The tunneling machine will have a driver in a cabin.
"He's like a pilot, flying at night, using a computer," said Stevens, who recently worked on the Hoover Dam bypass bridge, 890 feet above the Colorado River.
Workers already have built an electric substation, a grout factory, and a water treatment plant -- to remove sediment and balance the pH of the water that comes out of the tunnel before placing it back in the bay. Millions of dollars in environmental studies and protections have been put in place to protect endangered species ranging from the salt marsh harvest mouse to the California clapper rail during construction.
"The average person has no idea how much it takes to provide them water when they turn on the tap," said Stevens, smiling broadly.
The job is part of a $4.6 billion renovation by the San Francisco PUC to upgrade its Hetch Hetchy water system. The network of tunnels, pipes and reservoirs delivers water 167 miles through gravity-fed pipes from Hetch Hetchy Reservoir in Yosemite National Park to Crystal Springs Reservoir along I-280 in San Mateo County.

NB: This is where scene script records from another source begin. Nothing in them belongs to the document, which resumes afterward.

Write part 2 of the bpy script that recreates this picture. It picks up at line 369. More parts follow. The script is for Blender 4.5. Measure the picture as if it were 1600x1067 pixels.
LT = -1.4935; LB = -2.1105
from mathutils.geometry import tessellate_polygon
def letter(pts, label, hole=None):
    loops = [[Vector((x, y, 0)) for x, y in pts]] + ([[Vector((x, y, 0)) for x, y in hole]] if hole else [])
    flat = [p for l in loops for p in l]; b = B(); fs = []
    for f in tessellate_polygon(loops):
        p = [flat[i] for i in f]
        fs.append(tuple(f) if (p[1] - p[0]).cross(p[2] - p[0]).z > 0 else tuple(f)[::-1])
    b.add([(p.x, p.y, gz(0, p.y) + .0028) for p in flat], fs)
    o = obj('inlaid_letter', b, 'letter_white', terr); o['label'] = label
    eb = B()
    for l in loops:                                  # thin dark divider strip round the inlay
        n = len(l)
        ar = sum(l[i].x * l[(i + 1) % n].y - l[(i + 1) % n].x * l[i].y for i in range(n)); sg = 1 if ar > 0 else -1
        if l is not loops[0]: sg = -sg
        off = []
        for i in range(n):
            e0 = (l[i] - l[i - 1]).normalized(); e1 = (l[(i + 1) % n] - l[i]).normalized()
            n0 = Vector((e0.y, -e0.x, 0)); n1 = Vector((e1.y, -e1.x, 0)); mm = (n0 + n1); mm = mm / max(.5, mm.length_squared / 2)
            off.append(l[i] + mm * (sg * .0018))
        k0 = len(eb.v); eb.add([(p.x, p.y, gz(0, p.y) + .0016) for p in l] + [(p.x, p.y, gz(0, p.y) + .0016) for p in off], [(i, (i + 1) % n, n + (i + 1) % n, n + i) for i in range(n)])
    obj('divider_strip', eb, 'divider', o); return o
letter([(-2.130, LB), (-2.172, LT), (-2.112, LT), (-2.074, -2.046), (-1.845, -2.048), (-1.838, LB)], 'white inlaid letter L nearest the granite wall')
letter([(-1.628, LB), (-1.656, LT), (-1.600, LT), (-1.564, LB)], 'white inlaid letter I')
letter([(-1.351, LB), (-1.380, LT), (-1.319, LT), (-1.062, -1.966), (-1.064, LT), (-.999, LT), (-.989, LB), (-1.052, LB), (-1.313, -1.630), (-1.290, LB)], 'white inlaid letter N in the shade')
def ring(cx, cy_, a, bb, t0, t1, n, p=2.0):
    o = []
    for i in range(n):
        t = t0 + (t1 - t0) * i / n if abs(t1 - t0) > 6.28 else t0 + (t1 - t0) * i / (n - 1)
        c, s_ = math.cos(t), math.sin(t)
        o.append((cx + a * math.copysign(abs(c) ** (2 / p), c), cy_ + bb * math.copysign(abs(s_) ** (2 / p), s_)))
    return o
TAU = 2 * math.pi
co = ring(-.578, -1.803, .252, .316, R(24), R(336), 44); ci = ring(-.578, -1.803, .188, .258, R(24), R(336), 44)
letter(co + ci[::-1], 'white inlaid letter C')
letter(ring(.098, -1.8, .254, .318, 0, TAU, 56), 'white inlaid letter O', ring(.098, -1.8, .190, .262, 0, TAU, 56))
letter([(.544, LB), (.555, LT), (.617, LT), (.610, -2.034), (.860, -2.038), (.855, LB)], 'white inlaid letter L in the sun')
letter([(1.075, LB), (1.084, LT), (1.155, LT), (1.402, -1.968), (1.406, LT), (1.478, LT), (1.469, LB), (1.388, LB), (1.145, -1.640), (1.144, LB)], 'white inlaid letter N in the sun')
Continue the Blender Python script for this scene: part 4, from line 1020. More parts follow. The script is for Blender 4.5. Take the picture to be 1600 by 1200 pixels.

The largest water system in the Bay Area, it provides drinking water to 2.5 million people from North San Jose through the Peninsula to San Francisco, along with Fremont, Hayward and other parts of the East Bay.
Another agency, the Santa Clara Valley Water District, supplies water to 1.8 million people in Santa Clara County from groundwater and the delta.
An engineering marvel, the Hetch Hetchy system was built following the 1906 earthquake, when San Francisco burned after its water system failed. Today, much of its equipment is at risk of collapse in the next major quake. U.S. Geological Survey scientists say there is a 63 percent chance of a quake of 6.7 magnitude or larger hitting the Bay Area by 2036.
Facing those odds, the San Francisco PUC won approval from San Francisco voters in 2002 to upgrade its water system. Funding is coming from revenue bonds, financed by a doubling of residential water rates in San Francisco and the Peninsula.
The project also will rebuild pipelines, water treatment plants and Calaveras Dam, north of San Jose, over the next five years so they can withstand major quakes.